The Court did not stop its analysis there. It went one step further and decided to apply these general rules to the facts of the Deckmyn case in order to give the national courts some first input as to how to apply the foregoing balancing exercise. The CJEU stated that, given the discriminatory message of the parody, copyright holders ‘have, in principle, a legitimate interest in ensuring that the work protected by copyright is not associated with such a message’ (para. 31).


While the Court’s judgment is helpful in taking the first steps in delimiting the balance between copyright protection and the protection of fundamental rights, the judgment is not without its problems. The Court does not explain very well the criteria relevant to determine the kind of message that parody should not convey. Does the finding in this case mean that copyright holders can prohibit any parody which is offensive? If so, offensive to whom: the copyright holders or the society at large?

These difficult issues were already enunciated in the Opinion of the Advocate General, under the ‘functional characteristics’ of the parody. The Advocate General focused on the issue of whether the national court should take into account the content of the message of the calendar in making its assessment of the parody exception (para. 72 of the Opinion). Considering the discriminatory character of the disputed drawing in the calendar, the issue presented a question of the impact of the fundamental rights on the scope of application of parody exception. This question was, according to Advocate General, the most difficult in the Deckmyn case (para. 76 of the Opinion). Advocate General indicated that, if parody met all the criteria indicated previously, the right of freedom of expression was decisive for the interpretation of this concept. Of course, freedom of expression was not unlimited and should be balanced with other fundamental rights at stake in this case – such as the right to dignity (Article 1 of the EU Charter on Fundamental Rights, ‘EU Charter’) or the prohibition of discrimination on the basis of race or religion (Article 21 EU Charter). Moreover, the Advocate General proposed the main criterion for balancing these conflicting rights: the question whether the parody ‘serves to disseminate the messages completely contrary to the deepest convictions in the society’ (para. 85 of the Opinion).

The Advocate General also made a reference to Article 10(2) of the ECHR which sets out the cumulative conditions under which freedom of speech can be restricted and looked into established ECtHR doctrine from the Handyside case, saying that the freedom of speech is

‘applicable not only to “information” or “ideas” that are favourably received or regarded as inoffensive or as a matter of indifference, but also to those that offend, shock or disturb the State or any sector of the population’ (Handyside, para. 49).
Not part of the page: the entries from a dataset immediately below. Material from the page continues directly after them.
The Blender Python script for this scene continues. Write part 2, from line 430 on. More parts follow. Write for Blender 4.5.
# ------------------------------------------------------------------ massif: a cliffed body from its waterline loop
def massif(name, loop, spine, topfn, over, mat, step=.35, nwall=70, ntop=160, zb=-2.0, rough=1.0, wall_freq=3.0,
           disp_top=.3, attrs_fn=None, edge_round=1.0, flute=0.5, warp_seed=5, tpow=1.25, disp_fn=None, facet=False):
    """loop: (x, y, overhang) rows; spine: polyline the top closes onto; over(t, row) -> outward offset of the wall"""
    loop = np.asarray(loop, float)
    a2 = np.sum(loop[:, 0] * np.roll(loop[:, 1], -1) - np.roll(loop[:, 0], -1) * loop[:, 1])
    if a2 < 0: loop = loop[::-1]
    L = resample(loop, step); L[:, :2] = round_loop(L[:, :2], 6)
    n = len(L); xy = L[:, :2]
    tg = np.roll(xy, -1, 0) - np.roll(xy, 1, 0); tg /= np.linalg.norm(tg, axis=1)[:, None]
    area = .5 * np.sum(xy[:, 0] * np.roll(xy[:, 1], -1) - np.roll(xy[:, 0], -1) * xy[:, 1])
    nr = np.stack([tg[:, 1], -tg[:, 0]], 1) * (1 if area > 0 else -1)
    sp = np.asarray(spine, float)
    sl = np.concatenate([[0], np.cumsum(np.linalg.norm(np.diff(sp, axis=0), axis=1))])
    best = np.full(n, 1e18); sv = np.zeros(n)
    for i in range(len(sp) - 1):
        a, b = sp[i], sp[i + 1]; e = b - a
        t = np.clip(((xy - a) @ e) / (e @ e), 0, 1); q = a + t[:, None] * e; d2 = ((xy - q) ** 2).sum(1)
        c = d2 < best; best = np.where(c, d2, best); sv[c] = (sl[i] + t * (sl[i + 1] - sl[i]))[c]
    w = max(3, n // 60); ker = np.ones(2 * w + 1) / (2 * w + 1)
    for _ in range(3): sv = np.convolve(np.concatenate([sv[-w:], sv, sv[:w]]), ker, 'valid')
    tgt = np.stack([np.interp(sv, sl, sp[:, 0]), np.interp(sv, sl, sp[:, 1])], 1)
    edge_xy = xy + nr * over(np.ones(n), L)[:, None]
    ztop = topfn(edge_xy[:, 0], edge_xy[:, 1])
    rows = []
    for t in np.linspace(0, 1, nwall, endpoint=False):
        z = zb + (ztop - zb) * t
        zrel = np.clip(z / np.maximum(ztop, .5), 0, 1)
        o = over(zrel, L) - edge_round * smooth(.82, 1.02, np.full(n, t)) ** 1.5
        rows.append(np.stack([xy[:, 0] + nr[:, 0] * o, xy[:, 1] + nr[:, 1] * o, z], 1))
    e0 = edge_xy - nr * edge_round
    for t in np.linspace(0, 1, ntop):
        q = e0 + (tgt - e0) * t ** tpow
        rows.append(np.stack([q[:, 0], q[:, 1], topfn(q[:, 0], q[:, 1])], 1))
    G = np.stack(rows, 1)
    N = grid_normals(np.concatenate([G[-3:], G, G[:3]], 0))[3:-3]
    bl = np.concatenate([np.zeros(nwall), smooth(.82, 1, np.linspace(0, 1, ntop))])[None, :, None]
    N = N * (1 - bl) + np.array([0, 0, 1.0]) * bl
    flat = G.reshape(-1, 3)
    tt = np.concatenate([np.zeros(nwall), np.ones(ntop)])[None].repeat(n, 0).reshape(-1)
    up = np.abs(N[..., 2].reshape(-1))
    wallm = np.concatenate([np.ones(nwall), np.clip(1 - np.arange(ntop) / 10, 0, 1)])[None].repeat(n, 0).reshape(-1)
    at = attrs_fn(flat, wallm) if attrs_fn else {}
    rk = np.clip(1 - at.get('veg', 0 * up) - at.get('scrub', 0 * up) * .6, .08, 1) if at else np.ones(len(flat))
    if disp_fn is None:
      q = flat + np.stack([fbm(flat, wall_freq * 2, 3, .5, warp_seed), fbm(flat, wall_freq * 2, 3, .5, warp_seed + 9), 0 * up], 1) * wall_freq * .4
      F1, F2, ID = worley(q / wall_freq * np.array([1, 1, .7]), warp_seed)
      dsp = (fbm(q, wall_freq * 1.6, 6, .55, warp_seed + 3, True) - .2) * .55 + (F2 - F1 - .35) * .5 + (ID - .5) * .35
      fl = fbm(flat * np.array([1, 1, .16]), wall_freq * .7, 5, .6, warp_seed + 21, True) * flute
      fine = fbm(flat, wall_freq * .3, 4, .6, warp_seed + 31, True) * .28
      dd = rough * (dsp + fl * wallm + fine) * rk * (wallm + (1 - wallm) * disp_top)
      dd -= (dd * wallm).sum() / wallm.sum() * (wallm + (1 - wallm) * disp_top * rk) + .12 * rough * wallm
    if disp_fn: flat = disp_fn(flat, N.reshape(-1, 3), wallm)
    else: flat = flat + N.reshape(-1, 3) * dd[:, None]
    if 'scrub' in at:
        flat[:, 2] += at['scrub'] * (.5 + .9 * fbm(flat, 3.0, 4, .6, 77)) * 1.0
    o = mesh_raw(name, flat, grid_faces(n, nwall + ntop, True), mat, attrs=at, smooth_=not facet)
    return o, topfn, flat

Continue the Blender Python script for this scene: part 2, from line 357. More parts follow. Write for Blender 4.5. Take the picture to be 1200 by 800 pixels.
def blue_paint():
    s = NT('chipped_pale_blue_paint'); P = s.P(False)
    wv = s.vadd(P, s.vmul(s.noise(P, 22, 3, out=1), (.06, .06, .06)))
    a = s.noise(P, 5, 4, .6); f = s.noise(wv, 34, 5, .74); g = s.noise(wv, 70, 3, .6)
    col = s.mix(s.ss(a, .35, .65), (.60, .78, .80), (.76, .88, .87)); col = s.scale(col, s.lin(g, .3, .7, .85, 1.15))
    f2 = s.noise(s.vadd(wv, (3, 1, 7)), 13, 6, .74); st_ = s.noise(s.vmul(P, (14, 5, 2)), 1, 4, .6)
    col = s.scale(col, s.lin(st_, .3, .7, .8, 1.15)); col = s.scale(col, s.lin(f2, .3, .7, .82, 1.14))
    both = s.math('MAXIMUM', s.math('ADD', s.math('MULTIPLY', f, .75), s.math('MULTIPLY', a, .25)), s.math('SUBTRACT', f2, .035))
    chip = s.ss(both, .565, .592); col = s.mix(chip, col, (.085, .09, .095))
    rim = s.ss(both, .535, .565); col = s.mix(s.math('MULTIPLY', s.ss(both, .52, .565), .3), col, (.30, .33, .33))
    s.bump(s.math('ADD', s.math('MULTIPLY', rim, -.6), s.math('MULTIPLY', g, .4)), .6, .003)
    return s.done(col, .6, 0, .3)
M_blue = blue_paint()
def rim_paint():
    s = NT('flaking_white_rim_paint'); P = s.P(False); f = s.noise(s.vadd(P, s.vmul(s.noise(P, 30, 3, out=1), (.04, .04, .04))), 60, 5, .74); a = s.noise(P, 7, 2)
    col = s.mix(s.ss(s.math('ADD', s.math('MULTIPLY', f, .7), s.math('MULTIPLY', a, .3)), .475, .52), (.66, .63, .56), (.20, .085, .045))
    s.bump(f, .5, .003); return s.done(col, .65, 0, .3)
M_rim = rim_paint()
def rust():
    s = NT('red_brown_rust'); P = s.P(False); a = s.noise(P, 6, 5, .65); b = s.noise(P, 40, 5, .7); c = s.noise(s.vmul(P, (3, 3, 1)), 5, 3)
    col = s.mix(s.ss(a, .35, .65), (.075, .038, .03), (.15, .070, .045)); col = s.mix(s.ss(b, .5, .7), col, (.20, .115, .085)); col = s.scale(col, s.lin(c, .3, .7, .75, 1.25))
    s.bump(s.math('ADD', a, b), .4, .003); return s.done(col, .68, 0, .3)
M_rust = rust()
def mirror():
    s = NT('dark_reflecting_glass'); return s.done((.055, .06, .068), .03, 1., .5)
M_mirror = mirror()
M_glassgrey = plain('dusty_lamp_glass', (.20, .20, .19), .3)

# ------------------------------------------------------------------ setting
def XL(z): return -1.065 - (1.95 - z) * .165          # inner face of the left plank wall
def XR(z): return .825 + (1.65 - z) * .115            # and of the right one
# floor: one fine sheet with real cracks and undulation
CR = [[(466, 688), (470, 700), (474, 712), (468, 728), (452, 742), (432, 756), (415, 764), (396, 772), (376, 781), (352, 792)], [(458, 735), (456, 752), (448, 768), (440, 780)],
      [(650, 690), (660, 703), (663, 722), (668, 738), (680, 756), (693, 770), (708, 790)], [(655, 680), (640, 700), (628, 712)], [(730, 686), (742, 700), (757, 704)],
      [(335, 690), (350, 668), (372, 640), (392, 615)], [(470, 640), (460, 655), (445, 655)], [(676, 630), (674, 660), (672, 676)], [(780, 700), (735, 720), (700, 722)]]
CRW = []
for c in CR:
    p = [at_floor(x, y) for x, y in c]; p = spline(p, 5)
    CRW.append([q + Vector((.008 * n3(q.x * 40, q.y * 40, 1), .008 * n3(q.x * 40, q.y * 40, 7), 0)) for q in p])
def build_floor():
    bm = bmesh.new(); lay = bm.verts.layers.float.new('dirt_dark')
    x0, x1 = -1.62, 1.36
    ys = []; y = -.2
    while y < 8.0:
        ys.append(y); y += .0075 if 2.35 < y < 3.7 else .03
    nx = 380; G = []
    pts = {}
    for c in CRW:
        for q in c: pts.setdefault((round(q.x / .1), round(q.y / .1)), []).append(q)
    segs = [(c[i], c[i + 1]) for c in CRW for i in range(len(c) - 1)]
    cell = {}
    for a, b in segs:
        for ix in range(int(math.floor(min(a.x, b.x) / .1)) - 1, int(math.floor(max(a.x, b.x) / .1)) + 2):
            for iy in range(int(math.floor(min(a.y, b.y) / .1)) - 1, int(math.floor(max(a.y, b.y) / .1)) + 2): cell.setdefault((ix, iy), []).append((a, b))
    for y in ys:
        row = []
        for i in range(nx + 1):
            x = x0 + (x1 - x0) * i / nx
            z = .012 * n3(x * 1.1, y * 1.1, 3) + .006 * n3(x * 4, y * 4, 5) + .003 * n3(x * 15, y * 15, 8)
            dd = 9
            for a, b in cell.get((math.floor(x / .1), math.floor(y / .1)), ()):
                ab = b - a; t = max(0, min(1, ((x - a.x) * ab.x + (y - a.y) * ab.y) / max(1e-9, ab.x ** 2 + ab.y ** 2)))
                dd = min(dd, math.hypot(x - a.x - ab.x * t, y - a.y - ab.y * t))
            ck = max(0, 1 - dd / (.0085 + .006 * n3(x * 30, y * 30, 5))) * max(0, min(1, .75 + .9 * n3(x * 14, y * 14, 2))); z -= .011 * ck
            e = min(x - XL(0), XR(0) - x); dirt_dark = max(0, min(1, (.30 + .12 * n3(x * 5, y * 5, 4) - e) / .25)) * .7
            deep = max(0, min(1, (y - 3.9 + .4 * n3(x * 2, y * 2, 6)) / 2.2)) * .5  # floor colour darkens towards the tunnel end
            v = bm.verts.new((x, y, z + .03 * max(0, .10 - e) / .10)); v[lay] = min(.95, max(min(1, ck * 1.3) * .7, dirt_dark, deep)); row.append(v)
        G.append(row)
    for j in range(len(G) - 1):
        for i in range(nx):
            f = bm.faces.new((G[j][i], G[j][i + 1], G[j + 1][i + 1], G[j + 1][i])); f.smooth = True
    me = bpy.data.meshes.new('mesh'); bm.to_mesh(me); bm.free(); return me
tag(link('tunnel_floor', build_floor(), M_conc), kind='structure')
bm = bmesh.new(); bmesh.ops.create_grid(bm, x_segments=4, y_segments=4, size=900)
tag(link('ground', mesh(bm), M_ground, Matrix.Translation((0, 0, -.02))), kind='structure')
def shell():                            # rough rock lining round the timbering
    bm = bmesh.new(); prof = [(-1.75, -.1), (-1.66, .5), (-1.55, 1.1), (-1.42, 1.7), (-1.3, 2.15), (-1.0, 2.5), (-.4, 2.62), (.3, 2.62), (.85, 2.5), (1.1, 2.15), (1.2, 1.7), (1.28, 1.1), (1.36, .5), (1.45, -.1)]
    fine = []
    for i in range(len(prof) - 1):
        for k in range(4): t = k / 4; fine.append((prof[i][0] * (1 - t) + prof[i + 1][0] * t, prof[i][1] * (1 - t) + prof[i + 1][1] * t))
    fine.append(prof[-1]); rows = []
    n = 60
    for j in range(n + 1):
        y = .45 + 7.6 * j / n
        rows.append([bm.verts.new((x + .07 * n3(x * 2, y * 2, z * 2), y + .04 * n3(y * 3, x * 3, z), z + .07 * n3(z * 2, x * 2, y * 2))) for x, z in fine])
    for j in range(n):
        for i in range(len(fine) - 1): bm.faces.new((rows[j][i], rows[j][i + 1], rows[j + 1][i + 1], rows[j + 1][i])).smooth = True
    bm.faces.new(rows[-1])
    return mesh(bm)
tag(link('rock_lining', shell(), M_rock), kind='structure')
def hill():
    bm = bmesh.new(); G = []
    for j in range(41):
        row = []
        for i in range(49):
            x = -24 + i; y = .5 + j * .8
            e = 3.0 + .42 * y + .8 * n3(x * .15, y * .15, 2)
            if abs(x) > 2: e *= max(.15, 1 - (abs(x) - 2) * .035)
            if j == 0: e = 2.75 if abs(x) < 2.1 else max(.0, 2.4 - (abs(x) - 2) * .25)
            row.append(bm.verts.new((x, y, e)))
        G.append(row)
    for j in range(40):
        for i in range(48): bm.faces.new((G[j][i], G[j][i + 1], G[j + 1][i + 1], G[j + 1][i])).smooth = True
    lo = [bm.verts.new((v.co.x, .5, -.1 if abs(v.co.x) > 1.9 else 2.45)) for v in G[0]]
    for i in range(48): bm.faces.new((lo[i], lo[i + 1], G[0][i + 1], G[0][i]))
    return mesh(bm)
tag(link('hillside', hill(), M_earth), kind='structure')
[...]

 Moreover, it would be an interesting addition to the analysis of the Deckmyn case to draw a comparison with the ECtHR case law which dealt with similar issues of balancing the copyrights and the right of freedom of speech (for example  the recent case Ashby Donald and others v. France) and to established ECtHR case law on protection of political speech (which under the established case law of ECtHR is given the highest level of protection).